McCabe is not facing any charges for his conduct, and even some of those who have pleaded guilty to federal charges and admitted to lying to federal authorities have been able to retain their pensions.
Trump’s former national security adviser, Michael Flynn, who pleaded guilty earlier this year to lying to authorities about his contacts with a Russian official, has been able to retain the pension he accrued from 33 years of military service.
Similarly, in 2015, after former CIA director Gen. David Petraeus admitted to giving his mistress classified information and then lying to FBI agents about it, Petraeus was able to retain his pension, which reportedly pays him $208,000 a year.
Federal law states that government employees can lose their pension and benefits if convicted of a federal crime.
Addressing McCabe’s case on Wednesday, a Justice Department spokeswoman said the department was following “a prescribed process by which an employee may be terminated.”
“That process includes recommendations from career employees and no termination decision is final until the conclusion of that process,” the spokeswoman said in a statement.
For more than a year, the Justice Department’s inspector general has been looking into whether McCabe should have done more to shield certain investigations from potential conflicts of interest, and the inspector general’s office recently completed a draft report on McCabe.
In the draft report, internal investigators conclude McCabe went too far in trying to push back against media reports questioning whether family ties to Democrats could impact his work, particularly when he authorized FBI officials to speak with a reporter about the agency’s investigation into the Clinton Foundation, according to a source familiar with the findings.
But the draft report takes particular issue with how forthcoming McCabe was when Justice Department officials asked him questions about his actions, according to the source.
Those close to McCabe insist he has been forthcoming with investigators.
McCabe “tried at every juncture to be as accurate and of course truthful” as he could, and he even “proactively reached out” to investigators to clarify any misunderstandings and make sure they had the most complete information from him, according to one source speaking in defense of McCabe.
The source insisted that McCabe never authorized “a leak” to a reporter and that discussions with a reporter about the Clinton Foundation probe were coordinated by an agency spokesman and an FBI attorney.
“It took place over the course of several days,” the source said. “So to be kind of retrospectively misrepresented as sort of a clandestine secretive leak is sort of … an unfair portrayal.”
McCabe first joined the FBI in 1996, investigating organized crime cases in New York. Over the next several years, he shifted his focus to rooting out international terrorists, and in 2012 he became the head of the FBI’s counterterrorism division at headquarters in Washington.
In October 2013, McCabe took over the FBI’s entire national security branch, and the next year he moved to become the Assistant Director in Charge of the FBI’s Washington Field Office. He then rejoined the ranks at FBI headquarters, becoming the deputy director in February 2016.

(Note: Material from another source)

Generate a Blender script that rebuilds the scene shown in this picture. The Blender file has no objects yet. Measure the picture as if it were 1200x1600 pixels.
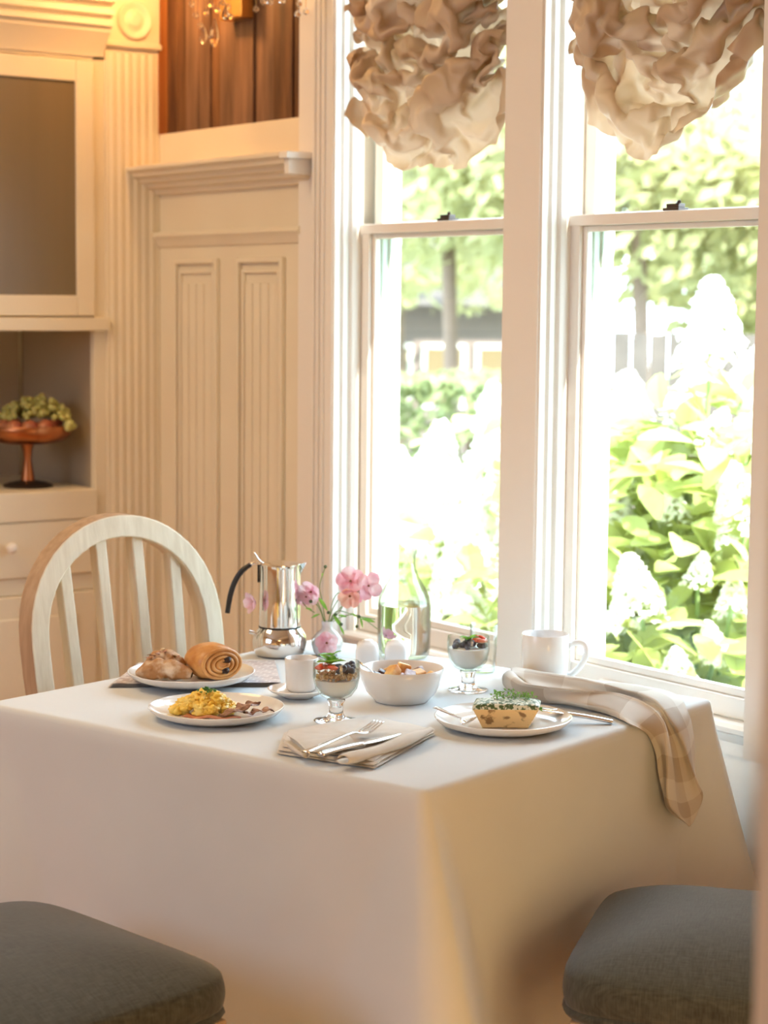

Over the past year, McCabe has become a frequent target of criticism from Trump and Republican lawmakers, who allege that McCabe’s time at the top of the FBI was emblematic of political bias in the FBI’s law enforcement work.
At the time his wife, Jill, was running for election in Virginia, McCabe was the head of the FBI’s Washington Field Office.
Emails and correspondence released by the FBI show McCabe recused himself from any public corruption cases tied to Virginia. He became deputy director in February 2016, giving him an oversight role in the investigation of Hillary Clinton’s use of a private email server as secretary of state. McCabe’s wife had lost her election bid three months earlier.
Still, in October 2016, the Wall Street Journal published at least one article that called into question McCabe’s ability to fairly oversee the federal probe of the Clinton Foundation. Ahead of the story’s publication, McCabe authorized an FBI spokesman to speak with the Wall Street Journal about efforts to keep the Clinton Foundation investigation moving forward, the source familiar with the inspector general’s findings told ABC News.
Days after the Wall Street Journal story was published, McCabe recused himself from the Clinton matter.
In December, FBI director Chris Wray defended McCabe, telling lawmakers he would “quarrel” with suggestions that McCabe has expressed any sort of political bias.
“I’m not aware of any senior FBI executives who are allowing improper political considerations to affect their work with me right now,” Wray told the House Judiciary Committee.